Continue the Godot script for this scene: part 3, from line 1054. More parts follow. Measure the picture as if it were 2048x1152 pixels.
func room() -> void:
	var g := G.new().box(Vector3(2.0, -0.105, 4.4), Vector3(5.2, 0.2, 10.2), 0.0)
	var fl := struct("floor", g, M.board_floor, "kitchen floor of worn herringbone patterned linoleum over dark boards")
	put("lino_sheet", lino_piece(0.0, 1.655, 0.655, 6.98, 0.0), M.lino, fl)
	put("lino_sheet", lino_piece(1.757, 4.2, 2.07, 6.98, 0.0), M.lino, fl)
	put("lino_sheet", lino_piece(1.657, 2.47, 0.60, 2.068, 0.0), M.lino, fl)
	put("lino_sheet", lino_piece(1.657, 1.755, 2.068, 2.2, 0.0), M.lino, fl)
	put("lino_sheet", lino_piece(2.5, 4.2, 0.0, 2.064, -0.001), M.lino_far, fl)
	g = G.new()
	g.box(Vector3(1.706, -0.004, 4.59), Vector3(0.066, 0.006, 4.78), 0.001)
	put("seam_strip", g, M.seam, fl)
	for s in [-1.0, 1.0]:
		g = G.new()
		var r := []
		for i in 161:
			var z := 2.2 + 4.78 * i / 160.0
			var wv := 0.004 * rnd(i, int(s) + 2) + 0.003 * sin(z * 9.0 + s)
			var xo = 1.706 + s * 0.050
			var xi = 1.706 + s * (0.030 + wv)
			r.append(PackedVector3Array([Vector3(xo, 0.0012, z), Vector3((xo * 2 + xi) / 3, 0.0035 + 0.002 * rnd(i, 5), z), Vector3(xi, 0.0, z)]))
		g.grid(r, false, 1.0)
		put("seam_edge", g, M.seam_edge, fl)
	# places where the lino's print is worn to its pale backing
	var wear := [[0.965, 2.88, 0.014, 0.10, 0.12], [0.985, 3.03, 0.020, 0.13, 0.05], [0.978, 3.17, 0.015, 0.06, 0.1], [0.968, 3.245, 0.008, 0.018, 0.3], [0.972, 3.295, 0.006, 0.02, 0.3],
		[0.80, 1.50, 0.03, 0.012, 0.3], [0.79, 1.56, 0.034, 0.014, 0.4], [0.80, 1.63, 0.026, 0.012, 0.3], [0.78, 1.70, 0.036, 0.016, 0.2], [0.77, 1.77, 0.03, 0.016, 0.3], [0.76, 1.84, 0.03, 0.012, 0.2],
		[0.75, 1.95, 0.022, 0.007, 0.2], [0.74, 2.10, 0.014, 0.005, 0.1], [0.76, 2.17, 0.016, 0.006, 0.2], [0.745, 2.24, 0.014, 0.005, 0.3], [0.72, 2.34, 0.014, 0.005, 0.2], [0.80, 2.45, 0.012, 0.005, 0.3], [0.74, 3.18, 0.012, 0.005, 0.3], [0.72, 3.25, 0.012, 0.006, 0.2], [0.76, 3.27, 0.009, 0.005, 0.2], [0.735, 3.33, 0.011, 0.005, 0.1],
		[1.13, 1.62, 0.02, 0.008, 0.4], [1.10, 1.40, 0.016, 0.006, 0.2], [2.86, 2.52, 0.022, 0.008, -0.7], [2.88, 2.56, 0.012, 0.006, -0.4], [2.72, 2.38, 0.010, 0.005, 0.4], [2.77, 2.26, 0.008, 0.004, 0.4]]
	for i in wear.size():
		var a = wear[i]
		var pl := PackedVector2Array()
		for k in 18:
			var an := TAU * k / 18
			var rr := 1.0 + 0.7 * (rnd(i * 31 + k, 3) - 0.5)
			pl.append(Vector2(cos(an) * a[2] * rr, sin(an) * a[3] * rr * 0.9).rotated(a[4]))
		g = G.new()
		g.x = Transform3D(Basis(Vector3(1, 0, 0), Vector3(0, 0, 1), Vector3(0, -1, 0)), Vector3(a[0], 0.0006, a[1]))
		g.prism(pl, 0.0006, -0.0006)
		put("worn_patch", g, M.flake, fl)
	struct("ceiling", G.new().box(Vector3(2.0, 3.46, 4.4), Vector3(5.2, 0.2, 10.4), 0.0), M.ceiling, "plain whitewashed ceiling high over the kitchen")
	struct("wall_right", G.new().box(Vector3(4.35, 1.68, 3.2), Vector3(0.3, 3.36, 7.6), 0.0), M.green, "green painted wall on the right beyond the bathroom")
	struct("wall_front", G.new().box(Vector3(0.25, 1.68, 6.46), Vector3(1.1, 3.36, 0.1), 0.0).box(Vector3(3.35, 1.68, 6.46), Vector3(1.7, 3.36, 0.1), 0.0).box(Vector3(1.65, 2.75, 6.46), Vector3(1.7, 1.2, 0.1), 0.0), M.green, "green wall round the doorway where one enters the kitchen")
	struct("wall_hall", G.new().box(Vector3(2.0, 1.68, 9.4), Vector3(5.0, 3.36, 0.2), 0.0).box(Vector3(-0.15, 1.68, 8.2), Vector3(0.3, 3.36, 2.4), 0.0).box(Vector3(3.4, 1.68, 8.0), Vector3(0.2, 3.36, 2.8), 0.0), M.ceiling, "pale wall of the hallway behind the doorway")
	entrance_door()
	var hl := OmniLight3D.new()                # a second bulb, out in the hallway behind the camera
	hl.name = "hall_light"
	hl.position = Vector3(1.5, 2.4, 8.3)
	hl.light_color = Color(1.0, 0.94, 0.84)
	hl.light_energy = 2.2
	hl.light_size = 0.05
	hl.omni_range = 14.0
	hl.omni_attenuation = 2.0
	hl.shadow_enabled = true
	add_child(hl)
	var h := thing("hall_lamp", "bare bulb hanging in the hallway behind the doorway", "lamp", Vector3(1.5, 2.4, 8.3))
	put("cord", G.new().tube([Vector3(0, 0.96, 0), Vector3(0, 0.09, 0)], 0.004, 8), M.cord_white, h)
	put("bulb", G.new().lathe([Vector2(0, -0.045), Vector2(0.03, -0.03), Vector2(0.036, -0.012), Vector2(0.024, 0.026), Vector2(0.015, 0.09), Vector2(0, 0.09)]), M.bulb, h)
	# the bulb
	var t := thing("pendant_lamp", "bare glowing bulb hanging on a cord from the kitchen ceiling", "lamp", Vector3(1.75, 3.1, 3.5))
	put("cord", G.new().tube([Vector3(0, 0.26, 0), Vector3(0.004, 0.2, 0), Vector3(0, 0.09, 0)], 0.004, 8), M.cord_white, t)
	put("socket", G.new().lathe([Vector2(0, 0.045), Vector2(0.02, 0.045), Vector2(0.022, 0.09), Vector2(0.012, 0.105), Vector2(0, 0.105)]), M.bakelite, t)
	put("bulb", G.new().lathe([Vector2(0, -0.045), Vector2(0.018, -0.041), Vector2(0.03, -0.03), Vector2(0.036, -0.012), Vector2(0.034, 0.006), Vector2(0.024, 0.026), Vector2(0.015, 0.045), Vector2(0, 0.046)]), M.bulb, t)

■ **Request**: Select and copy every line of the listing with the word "from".

■ **Finished answer**:
Continue the Godot script for this scene: part 3, from line 1054. More parts follow. Measure the picture as if it were 2048x1152 pixels.
	var t := thing("pendant_lamp", "bare glowing bulb hanging on a cord from the kitchen ceiling", "lamp", Vector3(1.75, 3.1, 3.5))